**DATASET EXTRACT:**
Start
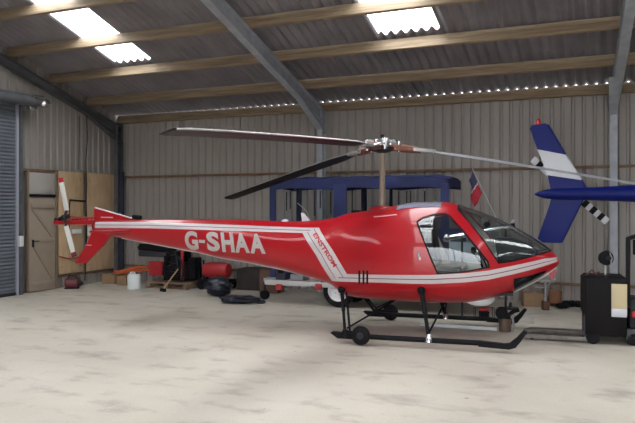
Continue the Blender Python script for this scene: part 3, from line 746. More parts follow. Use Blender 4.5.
pd = hp(479, 302, .2); mb.ell((pd.x, -.1, fB(pd.x)+.03), (.21, .14, .11), PLAS); mb.build('landing_light_dome', heli)
# exhaust pipe under engine bay
mb = MB(); ux = hp(341, 290, .1).x; mb.tube([(ux+.15, -.1, fB(ux+.2)+.05), (ux+.05, -.12, .86), (ux-.1, -.12, .84)], .04, DGR, 14); mb.build('exhaust_pipe', heli)

# ================================================================== BLUE HELICOPTER (tail in view)
BT = Vector((4.16, 11.2, 0)); bh = thing('helicopter', BT, BROT, 'blue helicopter whose finned tail with a white band shows at the right', 'helicopter')
cb, sb = math.cos(BROT), math.sin(BROT)
def wb(p): dx, dy = p[0]-BT.x, p[1]-BT.y; return Vector((dx*cb+dy*sb, -dx*sb+dy*cb, p[2]))
def bp_(x, y, off=0.): # point on the upright plane through its boom, off metres behind it
    o = wb((0, 0, CH)); d = wb((BT.x+(x-317.5)/FP, BT.y+1, (HY-y)/FP)); k = (off-o.y)/d.y; return o+d*k
mb = MB(); pr = [(0, .1), (.3, .105), (.9, .135), (2, .18), (3.3, .25), (4.2, .33)]
mb.tube([(u, 0, 2.045-.0*u) for u, r in pr], [r for u, r in pr], BLU, 28); bo = mb.build('tail_boom', bh)
mb = MB(); mb.tube([Vector((u, 0, 2.045)) for u in (.06, -.2, -.38, -.5, -.56)], [.1, .095, .075, .04, .008], BLU, 24); mb.build('tail_cone', bh)
def airfoil_prism(mb, pts, th, m):
    P = [bp_(x, y) for x, y in pts]; n = len(P); c = sum(P, Vector())/n
    vs = []
    for dy, sc in ((-th/2, .9), (0, 1), (th/2, .9)):
        for p in P: vs.append(Vector((c.x+(p.x-c.x)*(sc if abs(dy) > 0 else 1), dy, p.z)))
    fs = [tuple(range(n)), tuple(2*n+k for k in range(n))]
    for l in range(2): fs += [(l*n+k, l*n+(k+1) % n, (l+1)*n+(k+1) % n, (l+1)*n+k) for k in range(n)]
    mb.add(vs, fs, m)
mb = MB()
mb_pts = {'a': [(530, 128.5), (532, 125.3), (546, 123.5), (548.5, 126), (564.8, 154.6), (537.5, 149.5)], 'b': [(537.5, 149.5), (564.8, 154.6), (581, 180), (547.8, 175.2)], 'c': [(547.8, 175.2), (581, 180), (587.3, 191), (584, 197), (552.5, 197)], 'd': [(552.5, 197), (584, 197), (560.5, 243), (543, 242.5), (537.8, 238.5)]}
def fin(mb, key, m):
    P = [bp_(x, y) for x, y in mb_pts[key]]
    # thickness tapers to the leading and trailing edges
    n = len(P); vs = []; 
    for dy in (-1, 1):
        for p in P: vs.append(p+Vector((0, dy*.022, 0)))
    mb.add(vs, [tuple(range(n))[::-1], tuple(range(n, 2*n))]+[(k_, (k_+1) % n, n+(k_+1) % n, n+k_) for k_ in range(n)], m)
for kk, m in (('a', BLU), ('b', BLW), ('c', BLU)): fin(mb, kk, m)
mb.tube([bp_(547.5, 125), bp_(565, 154.8)], .024, BLU, 10); mb.tube([bp_(565, 154.8), bp_(581, 180)], .024, BLW, 10); mb.tube([bp_(581, 180), bp_(587, 191)], .024, BLU, 10)
fn = mb.build('upper_fin', bh)
mb = MB(); fin(mb, 'd', BLU); mb.tube([bp_(586, 192), bp_(561, 242.5)], .024, BLU, 10); mb.build('lower_fin', bh)
mb = MB(); p = bp_(538.5, 124.5); mb.lathe(p, (0, 0, 1), [(0, .045), (.05, .04), (.09, .02), (.1, 0)], LENS, 16); o = mb.build('beacon', fn); o['label'] = 'red beacon on the fin tip'
# tail rotor behind the fin, striped tips
ctr = bp_(570, 191, .16)
mb = MB(); mb.lathe((ctr.x, .05, ctr.z), (0, 1, 0), [(0, .05), (.08, .05), (.08, .07), (.14, .07), (.14, 0)], DGR, 16); mb.build('tail_rotor_hub', bh)
for (x, y) in ((532.5, 159), (607.5, 222)):
    b_ = bp_(x, y, .2); a = ctr; d = b_-a
    mb = MB()
    segs = [(.08, .46, BLW), (.46, .58, BLT), (.58, .69, BLW), (.69, .8, BLT), (.8, .9, BLW), (.9, 1.0, BLW)] if x > 570 else [(.08, .74, BLW), (.74, .86, BLT), (.86, 1., BLW)]
    if x > 570: segs = [(.08, .36, BLW), (.36, .47, BLT), (.47, .57, BLW), (.57, .68, BLT), (.68, .78, BLW), (.78, .88, BLT), (.88, 1., BLW)]
    for p0, p1, m in segs: mb.bar(a+d*p0, a+d*p1, .02, .12, m, (1, 0, 0.8), .006)
    mb.build('tail_rotor_blade', bh)
# cabin, mast and skids further along, past the edge of the picture
mb = MB(); st = [(3.6, .22, .22, 2.0), (4.1, .45, .42, 1.85), (4.7, .62, .62, 1.6), (5.4, .68, .68, 1.42), (6.1, .68, .68, 1.36), (6.8, .62, .58, 1.3), (7.4, .45, .4, 1.2), (7.8, .22, .2, 1.12), (7.95, .03, .03, 1.1)]
vs = []; n = 32
for u, w, h, z in st:
    for k_ in range(n): a = 2*PI*k_/n; vs.append((u, w*math.cos(a), z+h*math.sin(a)))
mb.add(vs, [(i*n+k_, i*n+(k_+1) % n, (i+1)*n+(k_+1) % n, (i+1)*n+k_) for i in range(len(st)-1) for k_ in range(n)], BLU); mb.build('fuselage', bh, 60)
mb = MB(); mb.tube([(5.2, 0, 1.9), (5.2, 0, 2.75)], .05, MST, 16); mb.lathe((5.2, 0, 2.7), (0, 0, 1), [(0, 0), (0, .12), (.08, .12), (.1, .04), (.1, 0)], DGR, 16); mb.build('rotor_mast', bh)
for y in (-.95, .95):
    mb = MB(); mb.tube([(3.9, y, .05), (4.5, y, .05), (6.7, y, .05), (7.2, y, .05), (7.5, y, .16), (7.6, y, .3)], .045, DGR, 12); mb.build('skid', bh)
for u in (4.7, 6.4):
    mb = MB(); mb.tube([(u, -.95, .07), (u, -.75, .5), (u, -.3, .78), (u, .3, .78), (u, .75, .5), (u, .95, .07)], .035, DGR, 12); mb.build('cross_tube', bh)

# ================================================================== TRAILER WITH BLUE CANOPY
def bs(x, y, t):                      # hangar coordinates where the sight line meets the plane t out from the back wall
    d = Vector(((x-317.5)/FP, 1, (HY-y)/FP)); kx = K[0]*E2.x+K[1]*E2.y+t
    Y = kx/(d.x*E2.x+d.y*E2.y); P = d*Y; P.z = CH+d.z*Y
    return (P.x-K[0])*E1.x+(P.y-K[1])*E1.y, t, P.z
TT = 2.3                              # near side of the trailer
s0 = bs(271, 190, TT)[0]; s1 = bs(448.5, 180, TT)[0]; s2 = bs(492, 250, TT)[0]
tr = thing('trailer', B(s0, TT-.5), BROT, 'white-framed trailer under a blue canvas canopy behind the red helicopter', 'trailer')
def tl(x, y, t=TT): s, t_, z = bs(x, y, t); return Vector((s-s0, (TT-.5)-t, z))
Lc = s1-s0; Lt = s2-s0; yn, yf = -.5, .5
ztop = tl(400, 179)[2]; zb = tl(400, 188.5)[2]
mb = MB(); P = []; nx, ny = 40, 14
for i in range(nx+1):
    for j in range(ny+1):
        x = Lc*i/nx; a = j/ny; y = yn-.02+(yf-yn+.04)*a
        e = min(i, nx-i)/nx; ed = min(1, e*14); 
        z = ztop+.03-.05*(1-ed)**2+.05*math.sin(PI*a)+.012*math.sin(i*1.1+j)*ed-.03*(abs(math.sin(i*PI/10)) if False else 0)
        P.append((x, y, z))
fs = [(i*(ny+1)+j, (i+1)*(ny+1)+j, (i+1)*(ny+1)+j+1, i*(ny+1)+j+1) for i in range(nx) for j in range(ny)]
mb.add(P, fs, FAB)
# valance hanging all round, scalloped between posts
def val(a0, a1, fn_):
    n = 48; vs = []
    for i in range(n+1):
        p = fn_(i/n); zt = p[2]; sc = .035*abs(math.sin(i/n*PI*a1)); vs += [(p[0], p[1], zt), (p[0]+.004*math.sin(i*.9), p[1]+a0*.02*math.sin(i*.7), zt-.085), (p[0], p[1], zb-.01+sc)]
    mb.add(vs, [(3*i+j, 3*i+3+j, 3*i+4+j, 3*i+1+j) for i in range(n) for j in range(2)], FAB)
def edgez(f): e = min(f, 1-f); return ztop+.03-.05*(1-min(1, e*14))**2
val(1, 3, lambda f: (Lc*f, yn-.02, edgez(f))); val(1, 3, lambda f: (Lc*f, yf+.02, edgez(f)))
val(0, 1, lambda f: (0, yn-.02+(yf-yn+.04)*f, ztop-.02+.05*math.sin(PI*f))); val(0, 1, lambda f: (Lc, yn-.02+(yf-yn+.04)*f, ztop-.02+.05*math.sin(PI*f)))
mb.build('canopy', tr, 60)
deckz = .52
for (x, w, y, m) in ((272.8, 5.5, yn, FAB), (340, 12, yn, FAB), (445, 7, yn, FAB)):
    c = tl(x, 200); ww = w/FP*13.2/.92
    mb = MB(); mb.box((c.x, y, (zb+deckz)/2+.03), (ww, .045, zb-deckz+.1), m, None, .01); mb.build('canvas_post_sleeve', tr)
for x in (299, 364, 391, 447):
    s_, t_, z_ = bs(x, 200, TT-1.0); mb = MB(); mb.box((s_-s0, yf, (zb+deckz)/2+.03), (.11 if x < 380 else .06, .045, zb-deckz+.1), FBD, None, .01); mb.build('rear_post', tr)
for x in (287, 290, 314, 320, 331, 352, 399, 407, 411, 425):
    s_, t_, z_ = bs(x, 200, TT-1.0 if x % 2 else TT-.02); ln = .3+.25*random.random()
    mb = MB(); mb.box((s_-s0, yf-.02 if x % 2 else yn+.03, zb-.02-ln/2), (.018, .006, ln), BLK); mb.build('hanging_strap', tr)
for (xa, xb) in ((276, 334), (346, 441)):
    a, b_ = tl(xa, 200), tl(xb, 200); mb = MB(); mb.box(((a.x+b_.x)/2, yn+.0, (zb+1.15)/2+.02), (b_.x-a.x, .004, zb-1.1), CLR); mb.build('clear_window', tr)
# bodywork at the rear end, seen through the cabin windows
a, b_ = tl(405, 250), tl(492, 250)
z0_, z1_, z2_ = tl(450, 275).z, tl(450, 242).z, tl(450, 229).z
mb = MB(); mb.box(((a.x+b_.x)/2, yn, (z0_+z1_)/2), (b_.x-a.x, .03, z1_-z0_), mat('pale_panel', (.5, .56, .6), .5), None, .005); mb.build('side_panel', tr)
c2 = tl(466, 240); mb = MB(); mb.box(((a.x+c2.x)/2, yn, (z2_+z1_)/2+.01), (c2.x-a.x, .035, z2_-z1_), FAB, None, .01); mb.build('rolled_curtain', tr)
mb = MB(); mb.box(((a.x+b_.x)/2, yf, .9), (b_.x-a.x, .03, .6), mat('pale_panel2', (.36, .4, .44), .5), None, .005); mb.build('side_panel', tr)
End
**PROMPT:**
Write out the lines from the start of the material to the line with "mb = MB(); ux", inclusive and exactly. Skip the pictures.

**RESULT:**
Continue the Blender Python script for this scene: part 3, from line 746. More parts follow. Use Blender 4.5.
pd = hp(479, 302, .2); mb.ell((pd.x, -.1, fB(pd.x)+.03), (.21, .14, .11), PLAS); mb.build('landing_light_dome', heli)
# exhaust pipe under engine bay
mb = MB(); ux = hp(341, 290, .1).x; mb.tube([(ux+.15, -.1, fB(ux+.2)+.05), (ux+.05, -.12, .86), (ux-.1, -.12, .84)], .04, DGR, 14); mb.build('exhaust_pipe', heli)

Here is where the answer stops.